◆ **EXERCISE PROMPT**:
Leave out the pictures, then reproduce the rest of the material exactly.
====
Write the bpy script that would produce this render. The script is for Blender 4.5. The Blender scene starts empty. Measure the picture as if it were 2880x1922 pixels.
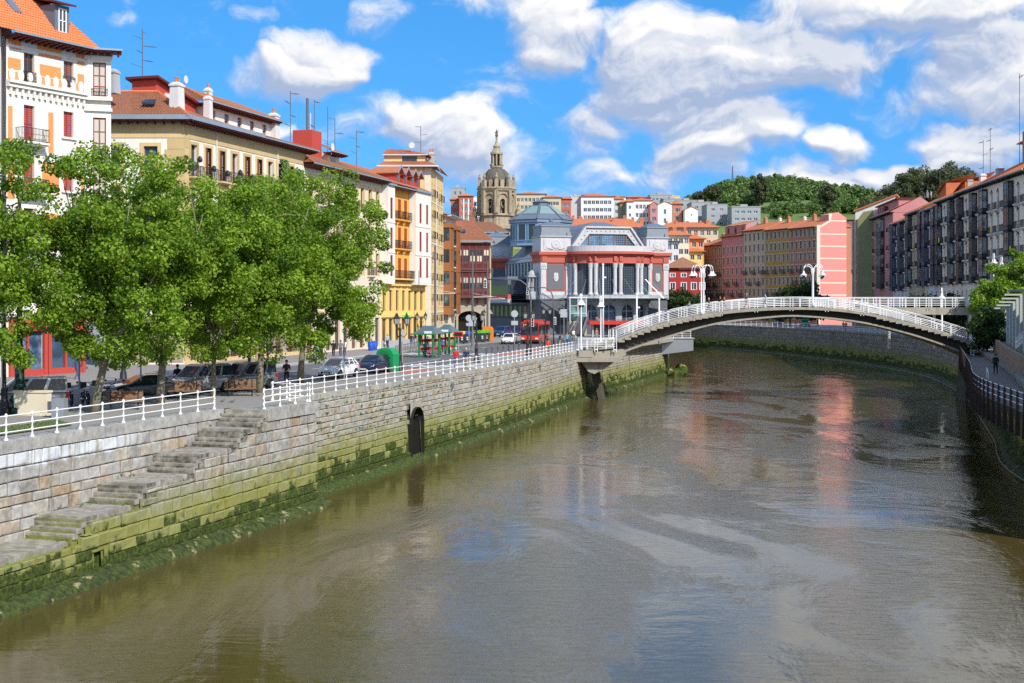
import bpy, bmesh, math, random
from mathutils import Vector, Matrix
R = math.radians
rnd = random.Random(11)
SC = bpy.context.scene
COL = SC.collection
# ------------------------------------------------------------------ camera
CAMZ = 5.7            # metres above the street; the river lies 5.9 m below it
WATER = -5.9
cam_d = bpy.data.cameras.new('camera'); cam = bpy.data.objects.new('camera', cam_d); COL.objects.link(cam)
cam.location = (0, 0, CAMZ); cam.rotation_euler = (R(90), 0, 0)
cam_d.sensor_width = 36; cam_d.lens = 46.25; cam_d.shift_y = -0.0385
cam_d.clip_start = 0.5; cam_d.clip_end = 9000
SC.camera = cam
# ------------------------------------------------------------------ sun
SUN_AZ, SUN_EL = 143.0, 40.0      # azimuth clockwise from +Y, elevation
sv = Vector((math.sin(R(SUN_AZ))*math.cos(R(SUN_EL)), math.cos(R(SUN_AZ))*math.cos(R(SUN_EL)), math.sin(R(SUN_EL))))
sun_d = bpy.data.lights.new('sun', 'SUN'); sun = bpy.data.objects.new('sun', sun_d); COL.objects.link(sun)
sun_d.energy = 5.0; sun_d.angle = R(0.53); sun_d.color = (1.0, 0.94, 0.84)
sun.rotation_euler = sv.to_track_quat('Z', 'Y').to_euler(); sun.location = (60, -60, 90)
# ------------------------------------------------------------------ colour management
vs = SC.view_settings
vs.view_transform = 'Standard'; vs.look = 'None'; vs.gamma = 1.0; vs.exposure = 0.0; vs.use_curve_mapping = False
SC.cycles.use_denoising = False
SC.cycles.max_bounces = 6; SC.cycles.transparent_max_bounces = 6
SC.cycles.caustics_reflective = False; SC.cycles.caustics_refractive = False
# ------------------------------------------------------------------ node helper
class NT:
    def __init__(s, tree): s.t = tree; s.n = tree.nodes; s.l = tree.links
    def new(s, typ, **kw):
        n = s.n.new(typ)
        for k, v in kw.items(): setattr(n, k, v)
        return n
    def put(s, sock, v):
        if isinstance(v, bpy.types.NodeSocket): s.l.new(v, sock)
        elif v is not None: sock.default_value = v
    def m(s, op, a, b=None, c=None, clamp=False):
        n = s.n.new('ShaderNodeMath'); n.operation = op; n.use_clamp = clamp
        for i, v in enumerate((a, b, c)):
            if v is not None: s.put(n.inputs[i], v)
        return n.outputs[0]
    def vm(s, op, a, b=None, c=None):
        n = s.n.new('ShaderNodeVectorMath'); n.operation = op
        for i, v in enumerate((a, b, c)):
            if v is not None: s.put(n.inputs[i], v)
        return n.outputs['Value'] if op in ('DOT_PRODUCT', 'LENGTH') else n.outputs[0]
    def mix(s, f, a, b, blend='MIX'):
        n = s.n.new('ShaderNodeMix'); n.data_type = 'RGBA'; n.blend_type = blend
        s.put(n.inputs[0], f); s.put(n.inputs[6], a if not isinstance(a, tuple) or len(a) == 4 else (*a, 1)); s.put(n.inputs[7], b if not isinstance(b, tuple) or len(b) == 4 else (*b, 1))
        return n.outputs[2]
    def ramp(s, f, lo, hi, a=0.0, b=1.0, smooth=True):
        n = s.n.new('ShaderNodeMapRange'); n.interpolation_type = 'SMOOTHSTEP' if smooth else 'LINEAR'; n.clamp = True
        for i, v in enumerate((f, lo, hi, a, b)): s.put(n.inputs[i], v)
        return n.outputs[0]
    def noise(s, vec, scale, detail=3, rough=0.55, dist=0.0):
        n = s.n.new('ShaderNodeTexNoise'); s.put(n.inputs['Vector'], vec)
        n.inputs['Scale'].default_value = scale; n.inputs['Detail'].default_value = detail
        n.inputs['Roughness'].default_value = rough; n.inputs['Distortion'].default_value = dist
        return n.outputs[0]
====
◆ **WRITTEN SOLUTION**:
Write the bpy script that would produce this render. The script is for Blender 4.5. The Blender scene starts empty. Measure the picture as if it were 2880x1922 pixels.
import bpy, bmesh, math, random
from mathutils import Vector, Matrix
R = math.radians
rnd = random.Random(11)
SC = bpy.context.scene
COL = SC.collection
# ------------------------------------------------------------------ camera
CAMZ = 5.7            # metres above the street; the river lies 5.9 m below it
WATER = -5.9
cam_d = bpy.data.cameras.new('camera'); cam = bpy.data.objects.new('camera', cam_d); COL.objects.link(cam)
cam.location = (0, 0, CAMZ); cam.rotation_euler = (R(90), 0, 0)
cam_d.sensor_width = 36; cam_d.lens = 46.25; cam_d.shift_y = -0.0385
cam_d.clip_start = 0.5; cam_d.clip_end = 9000
SC.camera = cam
# ------------------------------------------------------------------ sun
SUN_AZ, SUN_EL = 143.0, 40.0      # azimuth clockwise from +Y, elevation
sv = Vector((math.sin(R(SUN_AZ))*math.cos(R(SUN_EL)), math.cos(R(SUN_AZ))*math.cos(R(SUN_EL)), math.sin(R(SUN_EL))))
sun_d = bpy.data.lights.new('sun', 'SUN'); sun = bpy.data.objects.new('sun', sun_d); COL.objects.link(sun)
sun_d.energy = 5.0; sun_d.angle = R(0.53); sun_d.color = (1.0, 0.94, 0.84)
sun.rotation_euler = sv.to_track_quat('Z', 'Y').to_euler(); sun.location = (60, -60, 90)
# ------------------------------------------------------------------ colour management
vs = SC.view_settings
vs.view_transform = 'Standard'; vs.look = 'None'; vs.gamma = 1.0; vs.exposure = 0.0; vs.use_curve_mapping = False
SC.cycles.use_denoising = False
SC.cycles.max_bounces = 6; SC.cycles.transparent_max_bounces = 6
SC.cycles.caustics_reflective = False; SC.cycles.caustics_refractive = False
# ------------------------------------------------------------------ node helper
class NT:
    def __init__(s, tree): s.t = tree; s.n = tree.nodes; s.l = tree.links
    def new(s, typ, **kw):
        n = s.n.new(typ)
        for k, v in kw.items(): setattr(n, k, v)
        return n
    def put(s, sock, v):
        if isinstance(v, bpy.types.NodeSocket): s.l.new(v, sock)
        elif v is not None: sock.default_value = v
    def m(s, op, a, b=None, c=None, clamp=False):
        n = s.n.new('ShaderNodeMath'); n.operation = op; n.use_clamp = clamp
        for i, v in enumerate((a, b, c)):
            if v is not None: s.put(n.inputs[i], v)
        return n.outputs[0]
    def vm(s, op, a, b=None, c=None):
        n = s.n.new('ShaderNodeVectorMath'); n.operation = op
        for i, v in enumerate((a, b, c)):
            if v is not None: s.put(n.inputs[i], v)
        return n.outputs['Value'] if op in ('DOT_PRODUCT', 'LENGTH') else n.outputs[0]
    def mix(s, f, a, b, blend='MIX'):
        n = s.n.new('ShaderNodeMix'); n.data_type = 'RGBA'; n.blend_type = blend
        s.put(n.inputs[0], f); s.put(n.inputs[6], a if not isinstance(a, tuple) or len(a) == 4 else (*a, 1)); s.put(n.inputs[7], b if not isinstance(b, tuple) or len(b) == 4 else (*b, 1))
        return n.outputs[2]
    def ramp(s, f, lo, hi, a=0.0, b=1.0, smooth=True):
        n = s.n.new('ShaderNodeMapRange'); n.interpolation_type = 'SMOOTHSTEP' if smooth else 'LINEAR'; n.clamp = True
        for i, v in enumerate((f, lo, hi, a, b)): s.put(n.inputs[i], v)
        return n.outputs[0]
    def noise(s, vec, scale, detail=3, rough=0.55, dist=0.0):
        n = s.n.new('ShaderNodeTexNoise'); s.put(n.inputs['Vector'], vec)
        n.inputs['Scale'].default_value = scale; n.inputs['Detail'].default_value = detail
        n.inputs['Roughness'].default_value = rough; n.inputs['Distortion'].default_value = dist
        return n.outputs[0]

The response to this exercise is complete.